В издательстве «КоЛибри» вышел мемуарный роман режиссера и писателя Евгения Гришковца «Театр отчаяния, Отчаянный театр».
О несхожести, а порой несовместимости правды жизни и правды художественной, беспричинности любви и недоверии компьютерам с автором поговорил литературный обозреватель Posta-Magazine Сергей Кумыш.

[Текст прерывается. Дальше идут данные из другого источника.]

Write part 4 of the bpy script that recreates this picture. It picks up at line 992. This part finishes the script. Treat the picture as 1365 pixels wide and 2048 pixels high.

Евгений Гришковец — автор более двадцати книг, среди которых три романа, две повести, семь сборников эссеистики, многочисленные пьесы и рассказы. На сегодняшний день «Театр отчаяния» — его самая объемная литературная работа: девятисотстраничный мемуар состоит из восьми объединенных общим сюжетом глав-повестей. Все начинается с первого самостоятельного похода в театр семнадцатилетки из города Кемерово, а заканчивается показом моноспектакля «Как я съел собаку», прославившего Евгения Гришковца как в России, так и далеко за ее пределами. Однако фабула, известная каждому, кто хоть сколько-нибудь знаком с тем, что делает Гришковец, здесь далеко не самое главное.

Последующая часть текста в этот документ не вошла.